Kürtlerin Ortadoğu’daki geleceğine dair soruyu yanıtlayan Şimşek, bölgede yaşanan karışıklıkları hatırlatarak, Türkiye’deki en iyi geleceğin Avrupa’nın bir parçası olan demokratik, hoşgörülü bir Türkiye olduğunu ve bu durumunda hem Kürtler hem de herkes için en iyisi olduğunu vurguladı. Çözüm sürecinin birkaç yıl önce başlatıldığını hatırlatan Başbakan Yardımcısı Şimşek, Güneydoğu’da ekonomide büyüme yaşandığını fakat son günlerde şiddet olaylarının yeniden başladığını belirtti. Şimşek sorunun teröristlerin yok edilmesiyle çözülebileceğini düşünmediklerini belirterek çözümün daha demokratik bir Türkiye etmek olduğunu sözlerine ekledi. “Suriye’deki durum farklı olsaydı Ortadoğu’da başka şeylerden bahsediyor olabilirdik” diyen Mehmet Şimşek, demokratik ülkelerin şiddet istemediğinin altını çizerek, şiddetin olduğu yerde temel hakların kullanılamayacağını vurguladı.
Bölgede Irak ya da başka ülkenin bölünmesini kimsenin konuşmadığını söyleyen Şimşek, Ortadoğu’da mezhep ya da etnik temelli olaylardan çok çektiğini kaydederek sorunun şiddet yerine diyalog ve reform ile çözülebileceğini ifade etti. Terör örgütü PKK’nın sunulan fırsattan yaralanmak yerine silah depoladığını, militan topladığını belirten ve şehir merkezlerini işgal etmeye çalıştıklarını aktaran Şimşek, “Şimdi bu olayla başa çıkmamız gerek” dedi.
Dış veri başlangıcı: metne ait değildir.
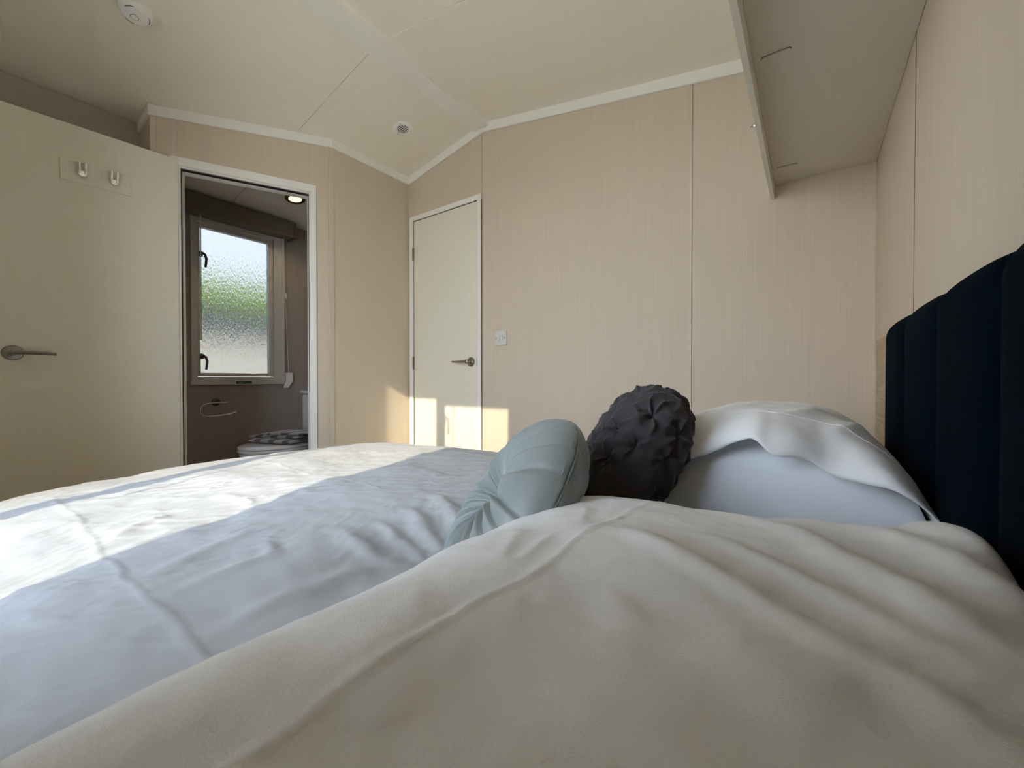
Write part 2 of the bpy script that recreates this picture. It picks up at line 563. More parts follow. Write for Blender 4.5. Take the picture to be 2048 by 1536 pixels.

Başbakan Yardımcısı Şimşek’e konferans sırasında Kürt kökenli bir gazeteci tarafından Kürtlerin Ortadoğu’daki geleceğine dair soru soruldu. Şimşek, muhabirin sorusunu yanıtlamadan önce kendisiyle Kürtçe konuştu. Şimşek, gazeteciye Kürtçe bilip bilmediğini sorduktan sonra Kürtçe olarak kendisinin de Kürt kökenli bir Türk vatandaşı olduğunu ifade etti. Şimşek, daha sonra muhabirin sorusuna İngilizce olarak yanıt vermeye devam etti.